Escanaba ends ban of marijuana sales
ESCANABA — Sparks flew at Thursday’s Escanaba City Council meeting, but when the smoke cleared, the council voted to opt in to having legal retail marijuana sales within the city limits.
“This is a huge opportunity to bring in revenue, new business opportunity, new employment, and the opportunity to take up these empty buildings, which bring in tax dollars and (use) utilities,” said Council member Tyler DuBord.
Marijuana has been a hot topic in the city since even before the passage of Proposition 1 passed in 2018, legalizing the use, sale and production of marijuana across the state. Municipalities are automatically “opted-in” to the law, meaning commercial marijuana operations are legal within their borders, unless they specifically “opt out” by passing an ordinance.

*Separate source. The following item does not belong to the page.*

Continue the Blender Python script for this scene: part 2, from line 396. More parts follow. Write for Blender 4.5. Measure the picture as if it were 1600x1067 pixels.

Municipalities that stayed opted-in to the law were eligible for partial reimbursements of the tax revenues generated through marijuana sales. Last week, $172 million was distributed to communities with marijuana retail establishments across the state.
However, Escanaba was on a different path. In 2019, the city opted out, but unlike other ordinances across the state banning marijuana businesses, Escanaba’s ordinance included a sunset clause ‚ a feature included by the ordinance’s author, former Council Member Ralph Blasier, to force the city to readdress the issue once rules from the state became more clear-cut.
Over the past few years, the ordinance has been extended, with the most recent extension setting the ordinance to expire on Sept. 19 of this year. Rather than waiting for the ordinance to expire, the council took up the issue again Thursday.
“The expansion of opting in is increasing more and more within the state. We keep falling backwards. We need to move forward. Otherwise we miss out on these opportunities,” said DuBord, who was the most vocal proponent of opting-in to the law during Thursday’s meeting.
Despite having a retail marijuana establishment in the city limits, neither the city nor the county received any of the state’s funds because Lume Cannabis Co. is located on tribal land within the city’s borders. Tribal establishments are exempt from the law, but had the store been located on non-tribal land, the city and county each would have received $56,453.44.
Council Member Ronald Beauchamp, who held a strongly anti-retail-marijuana position, described the payments as “the state using money to get its way.” He questioned whether the push for legalizing commercial marijuana sales in the city was tied to the city’s $300,000 budget deficit this year or the expected $1 million deficit in the coming fiscal year.
“Are you really suggesting that we should be funding our public services based on drug money?” he asked.
Council Member Karen Moore argued strongly against opting into the law, claiming use and not retail establishments were what people voted on in 2018, that the 2% margin of the proposition’s passing in Escanaba was not a show of “resounding support,” and that the issue was about access and whether or not stores should be placed near homes or schools.
Instead, Moore argued the issue of retail sales be put on the November ballot to let the voters decide on retail establishments as a separate issue from marijuana use.
“The five of us should not be deciding this,” she said.
Mayor Mark Ammel asked Moore if she would head up a ballot proposal and work on the proposal’s wording, allowing the residents to vote but also to allow the council to have some say in the future of sales. Moore said she did not know the process for putting the issue on the ballot, but would be willing to if it were legal for her to do so.
DuBord disagreed with putting the issue to a vote.
“We are elected officials and I feel we can make that decision in consideration of hearing from our constituents, feedback, emails, public comment, our own research‚ based on that, and I feel that we can move forward. And I do not feel like spending taxpayer dollars on that,” he said.
Instead, DuBord put forward a motion to terminate the sunset clause as it is written and to opt-in to the law allowing dispensaries within the city limits, contingent on the adoption of an ordinance opting the city into the law and also contingent on all of the necessary administrative procedures taking place. The motion passed in a split 3-2 vote, with Moore and Beauchamp voting against the measure.
The city will now have to pass two separate ordinances. One will opt the city into the law and the other will set forth rules for retail establishments, such as where the establishments can be located.
In other business the council
– Rejected a request from Water and Wastewater Superintendent Jeff Lampi for $250,000 for asphalt paving at the city’s wastewater plant. Both Beauchamp and DuBord expressed paving city streets was a more important use of city funds than paving a parking lot and it was suggested the lot remain gravel, at least temporarily. Moore moved to grant Lampi’s request, however the motion died for lack of second.
– Held the first reading on an ordinance amending the city’s zoning ordinance.
– Set a public hearing date for the potential condemnation of 1607 North 20th Street. The building at that address was struck by lightning and caught fire last year.